3 killed in anti-Taliban protests; militants destroy statue of foe

Islamic scholars to decide role of women in Afghanistan: senior Taliban member.

August 18, 2021 06:36 pm | Updated November 22, 2021 09:45 pm IST - Kabul

Taliban fighters patrol in Wazir Akbar Khan neighborhood in the city of Kabul, Afghanistan on August 18, 2021.

Taliban fighters patrol in Wazir Akbar Khan neighborhood in the city of Kabul, Afghanistan on August 18, 2021.

At least three people were killed in anti-Taliban protests in the Afghan city of Jalalabad on Wednesday, witnesses said, as the group tried to set up a government and Western countries stepped up evacuations of diplomats and civilians.

More than a dozen people were injured after Taliban fighters opened fire on protesters in the eastern city, two witnesses and a former police official said.

 

Dozens of people had gathered in Jalalabad to raise the national flag a day before Afghanistan’s Independence Day, which commemorates the end of British rule in 1919.

They lowered the Taliban flag — a white banner with an Islamic inscription — that the militants have raised in the areas they captured.

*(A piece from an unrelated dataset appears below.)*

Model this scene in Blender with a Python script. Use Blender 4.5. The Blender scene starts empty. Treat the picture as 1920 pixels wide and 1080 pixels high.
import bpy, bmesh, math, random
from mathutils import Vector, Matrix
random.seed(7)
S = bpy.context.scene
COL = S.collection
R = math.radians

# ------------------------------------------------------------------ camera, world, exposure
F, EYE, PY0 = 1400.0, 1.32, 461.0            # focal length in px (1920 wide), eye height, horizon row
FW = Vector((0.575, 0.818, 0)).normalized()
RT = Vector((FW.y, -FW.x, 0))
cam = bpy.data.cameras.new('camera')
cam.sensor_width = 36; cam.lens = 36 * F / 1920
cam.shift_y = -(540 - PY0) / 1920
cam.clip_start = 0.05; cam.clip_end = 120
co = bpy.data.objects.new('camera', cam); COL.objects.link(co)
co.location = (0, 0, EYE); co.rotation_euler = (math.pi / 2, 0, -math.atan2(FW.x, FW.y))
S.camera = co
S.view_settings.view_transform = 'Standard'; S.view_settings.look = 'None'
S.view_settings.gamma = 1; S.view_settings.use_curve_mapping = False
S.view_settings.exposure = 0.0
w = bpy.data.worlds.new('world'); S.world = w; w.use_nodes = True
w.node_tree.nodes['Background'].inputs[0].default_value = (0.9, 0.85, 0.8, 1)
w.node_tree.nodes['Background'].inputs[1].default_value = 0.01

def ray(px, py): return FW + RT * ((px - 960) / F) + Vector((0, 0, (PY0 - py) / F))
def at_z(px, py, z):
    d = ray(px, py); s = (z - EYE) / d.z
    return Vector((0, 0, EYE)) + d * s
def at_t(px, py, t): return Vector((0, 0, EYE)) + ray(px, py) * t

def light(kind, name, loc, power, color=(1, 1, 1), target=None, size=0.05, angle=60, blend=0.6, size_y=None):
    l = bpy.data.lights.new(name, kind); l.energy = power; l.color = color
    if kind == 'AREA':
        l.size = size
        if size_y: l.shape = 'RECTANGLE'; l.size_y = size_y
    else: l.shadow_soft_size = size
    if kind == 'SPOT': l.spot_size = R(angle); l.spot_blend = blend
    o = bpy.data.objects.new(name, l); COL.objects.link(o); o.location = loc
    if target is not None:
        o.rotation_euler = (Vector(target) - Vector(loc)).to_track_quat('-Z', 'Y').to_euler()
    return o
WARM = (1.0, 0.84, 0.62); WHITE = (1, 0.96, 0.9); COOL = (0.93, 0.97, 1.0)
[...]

Video footage later showed the Taliban firing into the air and attacking people with batons to disperse the crowd. Babrak Amirzada, a reporter for a local news agency, said he and a TV cameraman from another agency were beaten by the Taliban as they tried to cover the unrest. Taliban spokesmen were not immediately reachable for comment.

Elsewhere in Afghanistan, the Taliban blew up a statue in Bamiyan depicting Abdul Ali Mazari, a militia leader killed by the Taliban in 1996, when the Islamic militants seized power from rival warlords. Mazari was a champion of Afghanistan’s ethnic Hazara minority, Shias who were persecuted under the Sunni Taliban’s earlier rule.

 

That further raised concerns about whether they would make good on their promises, including not seeking revenge on those who have opposed them.

As the Taliban consolidated power, one of their leaders and co-founders, Mullah Abdul Ghani Baradar, returned to Afghanistan for the first time in more than 10 years. A Taliban official said leaders would show themselves to the world, unlike in the past when they lived in secret. “Slowly, gradually, the world will see all our leaders,” the senior Taliban official said. “There will be no shadow of secrecy.”

But thousands of Afghans, many of whom helped the U.S.-led foreign forces, are desperate to leave the country. About 5,000 diplomats, security staff, aid workers and Afghans have been evacuated from Kabul in the past 24 hours, a Western official said.